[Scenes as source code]
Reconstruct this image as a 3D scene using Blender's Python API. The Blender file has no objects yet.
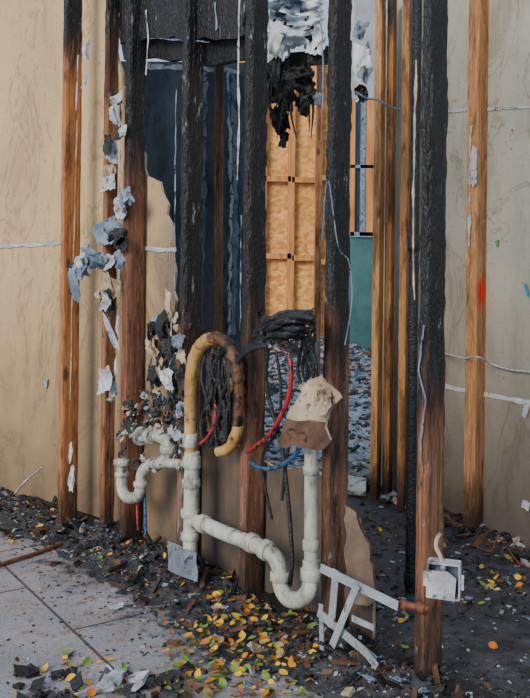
import bpy, math, random
from mathutils import Vector, Matrix, noise
from mathutils.geometry import tessellate_polygon
random.seed(7)
R=random.random
def U(a,b): return a+(b-a)*R()
F=900.0; H=1.25; CX=265.0; CY=255.0; ROLL=math.radians(0.65)
cr,sr=math.cos(ROLL),math.sin(ROLL)
def ray(x,y):
    dx=x-CX; dy=CY-y
    return Vector(((dx*cr-dy*sr)/F,1.0,(dx*sr+dy*cr)/F))
CAM=Vector((0,0,H))
def P(x,y,d): return CAM+ray(x,y)*d
def G(x,y):
    r=ray(x,y); return CAM+r*(-H/r.z)
O=Vector((-0.568,3.79,0)); u=Vector((0.6487,-0.7610,0)); n=Vector((-0.7610,-0.6487,0)); Zv=Vector((0,0,1))
def W(s,t,z): return O+u*s+n*t+Zv*z
def WP(x,y,t=0.0):
    r=ray(x,y); p0=O+n*t
    k=(p0-CAM).dot(n)/r.dot(n)
    return CAM+r*k
# ---------- materials
def N(nt,t,ins=None,**kw):
    nd=nt.nodes.new(t)
    for k,v in kw.items(): setattr(nd,k,v)
    if ins:
        for k,v in ins.items():
            s=nd.inputs[k]
            if isinstance(v,bpy.types.NodeSocket): nt.links.new(v,s)
            else: s.default_value=v
    return nd
def c4(c): return (c[0],c[1],c[2],1)
def newmat(name):
    m=bpy.data.materials.new(name); m.use_nodes=True
    nt=m.node_tree; b=nt.nodes['Principled BSDF']; return m,nt,b
def mixc(nt,f,a,b,bt='MIX'):
    nd=nt.nodes.new('ShaderNodeMix'); nd.data_type='RGBA'; nd.blend_type=bt
    for idx,v in ((0,f),(6,a),(7,b)):
        if isinstance(v,bpy.types.NodeSocket): nt.links.new(v,nd.inputs[idx])
        elif idx==0: nd.inputs[0].default_value=v
        else: nd.inputs[idx].default_value=c4(v)
    return nd.outputs[2]
def coords(nt,scale=(1,1,1),rot=(0,0,0)):
    tc=N(nt,'ShaderNodeTexCoord'); mp=N(nt,'ShaderNodeMapping',{'Vector':tc.outputs['Object'],'Scale':scale,'Rotation':rot})
    return mp.outputs[0]
def mr(nt,v,a,b,c=0,d=1):
    return N(nt,'ShaderNodeMapRange',{'Value':v,'From Min':a,'From Max':b,'To Min':c,'To Max':d}).outputs[0]
def surf(name,a,b,scale=5,rough=.7,bump=.3,c=None,cth=.6,metal=0,dist=.01,stretch=(1,1,1),soft=.06):
    m,nt,bs=newmat(name)
    co=coords(nt,stretch)
    n1=N(nt,'ShaderNodeTexNoise',{'Vector':co,'Scale':scale,'Detail':8.0,'Roughness':.65}).outputs['Fac']
    col=mixc(nt,mr(nt,n1,.35,.65),a,b)
    if c:
        n2=N(nt,'ShaderNodeTexNoise',{'Vector':co,'Scale':scale*2.3+1,'Detail':6.0,'Roughness':.7}).outputs['Fac']
        col=mixc(nt,mr(nt,n2,cth,cth+soft),col,c)
    nt.links.new(col,bs.inputs['Base Color'])
    n3=N(nt,'ShaderNodeTexNoise',{'Vector':co,'Scale':scale*6,'Detail':6.0}).outputs['Fac']
    bp=N(nt,'ShaderNodeBump',{'Height':n3,'Strength':bump,'Distance':dist})
    nt.links.new(bp.outputs[0],bs.inputs['Normal'])
    bs.inputs['Roughness'].default_value=rough; bs.inputs['Metallic'].default_value=metal
    return m
def wood(name,base,dark,cz,soft,ash=.0,stain=0,smoke=.5):
    m,nt,bs=newmat(name)
    g=N(nt,'ShaderNodeTexNoise',{'Vector':coords(nt,(34,34,1.6)),'Scale':2.6,'Detail':10.0,'Roughness':.78,'Distortion':.8}).outputs['Fac']
    col=mixc(nt,mr(nt,g,.40,.58),dark,base)
    gf=N(nt,'ShaderNodeTexNoise',{'Vector':coords(nt,(90,90,3)),'Scale':2.0,'Detail':6.0,'Roughness':.8}).outputs['Fac']
    col=mixc(nt,mr(nt,gf,.54,.66,0,.6),col,(base[0]*.25,base[1]*.2,base[2]*.2))
    g1=N(nt,'ShaderNodeTexNoise',{'Vector':coords(nt,(9,9,1.5)),'Scale':1.8,'Detail':6.0,'Roughness':.65}).outputs['Fac']
    col=mixc(nt,mr(nt,g1,.50,.64,0,.9),col,(base[0]*.25,base[1]*.2,base[2]*.22))
    gp=N(nt,'ShaderNodeTexNoise',{'Vector':coords(nt,(14,14,3)),'Scale':2.2,'Detail':6.0,'Roughness':.7}).outputs['Fac']
    col=mixc(nt,mr(nt,gp,.58,.68,0,.55),col,(min(base[0]*1.35,.9),min(base[1]*1.6,.8),min(base[2]*2.4,.6)))
    kn=N(nt,'ShaderNodeTexVoronoi',{'Vector':coords(nt,(7,7,3)),'Scale':1.0}).outputs['Distance']
    col=mixc(nt,mr(nt,kn,.06,.14,.8,0),col,(.05,.015,.005))
    tc=N(nt,'ShaderNodeTexCoord'); z=N(nt,'ShaderNodeSeparateXYZ',{'Vector':tc.outputs['Object']}).outputs['Z']
    n2=N(nt,'ShaderNodeTexNoise',{'Vector':coords(nt,(13,13,1.6)),'Scale':1.9,'Detail':9.0,'Roughness':.72}).outputs['Fac']
    a=N(nt,'ShaderNodeMath',{0:n2,1:soft*6.5},operation='MULTIPLY').outputs[0]
    zz=N(nt,'ShaderNodeMath',{0:z,1:a},operation='ADD').outputs[0]
    f=mr(nt,zz,cz-soft+soft*3.25,cz+soft+soft*3.25)
    col=mixc(nt,mr(nt,f,0,.5),col,(.075,.03,.017))
    col=mixc(nt,mr(nt,f,.4,.85),col,(.007,.0078,.0095))
    n8=N(nt,'ShaderNodeTexNoise',{'Vector':coords(nt,(8,8,2.2)),'Scale':1.7,'Detail':9.0,'Roughness':.75}).outputs['Fac']
    col=mixc(nt,mr(nt,n8,.52,.62,0,smoke),col,(.02,.012,.009))
    fz=N(nt,'ShaderNodeMath',{0:z,1:mr(nt,gp,.3,.7,0,.25)},operation='SUBTRACT').outputs[0]
    col=mixc(nt,mr(nt,fz,-.05,.16,.9,0),col,(.02,.014,.012))
    n4=N(nt,'ShaderNodeTexNoise',{'Vector':coords(nt,(4,4,.8)),'Scale':12.0,'Detail':8.0,'Roughness':.75}).outputs['Fac']
    if ash>0:
        col=mixc(nt,mr(nt,n4,.64-ash*.1,.70-ash*.1,0,.75),col,(.33,.37,.42))
    n6=N(nt,'ShaderNodeTexNoise',{'Vector':coords(nt,(25,25,3)),'Scale':2.0,'Detail':8.0,'Roughness':.8}).outputs['Fac']
    q=N(nt,'ShaderNodeMath',{0:mr(nt,n6,.55,.66,0,.55),1:f},operation='MULTIPLY').outputs[0]
    col=mixc(nt,q,col,(.055,.070,.095))  # bluish sky sheen on the char, painted into the colour
    if stain:
        n5=N(nt,'ShaderNodeTexNoise',{'Vector':coords(nt,(1,1,.4)),'Scale':9.0,'Detail':3.0}).outputs['Fac']
        r1=mr(nt,z,stain-.10,stain-.03); r2=mr(nt,z,stain+.03,stain+.08,1,0)
        q=N(nt,'ShaderNodeMath',{0:r1,1:r2},operation='MULTIPLY').outputs[0]
        q=N(nt,'ShaderNodeMath',{0:q,1:mr(nt,n5,.42,.5)},operation='MULTIPLY').outputs[0]
        col=mixc(nt,q,col,(.75,.03,.01))
    nt.links.new(col,bs.inputs['Base Color'])
    v=N(nt,'ShaderNodeTexVoronoi',{'Vector':coords(nt,(1,1,.45)),'Scale':85.0},feature='DISTANCE_TO_EDGE').outputs['Distance']
    v=mr(nt,v,0,.25)
    v=N(nt,'ShaderNodeMath',{0:v,1:f},operation='MULTIPLY').outputs[0]
    v=N(nt,'ShaderNodeMath',{0:v,1:.5},operation='MULTIPLY').outputs[0]
    hh=N(nt,'ShaderNodeMath',{0:v,1:n6},operation='ADD').outputs[0]
    bp=N(nt,'ShaderNodeBump',{'Height':hh,'Strength':.6,'Distance':.006})
    nt.links.new(bp.outputs[0],bs.inputs['Normal'])
    nt.links.new(mr(nt,f,0,1,.85,.5),bs.inputs['Roughness'])
    return m
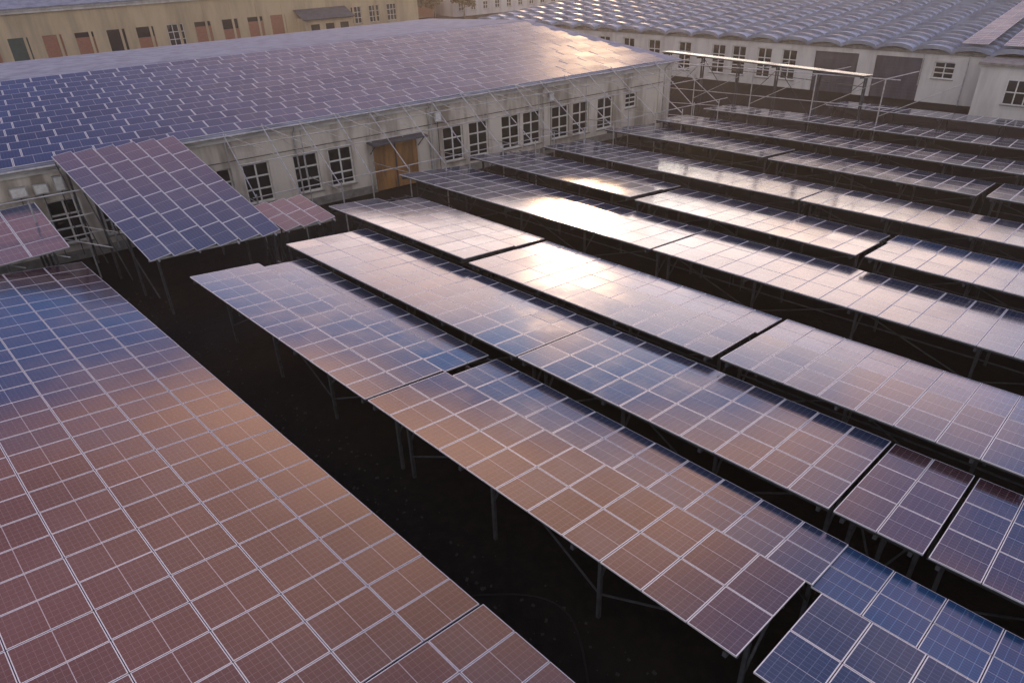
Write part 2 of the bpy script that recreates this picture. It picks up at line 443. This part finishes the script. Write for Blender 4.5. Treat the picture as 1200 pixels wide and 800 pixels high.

[Task directions]
Answer with one number: how many lines in the listing hold "this".

[The solution]
2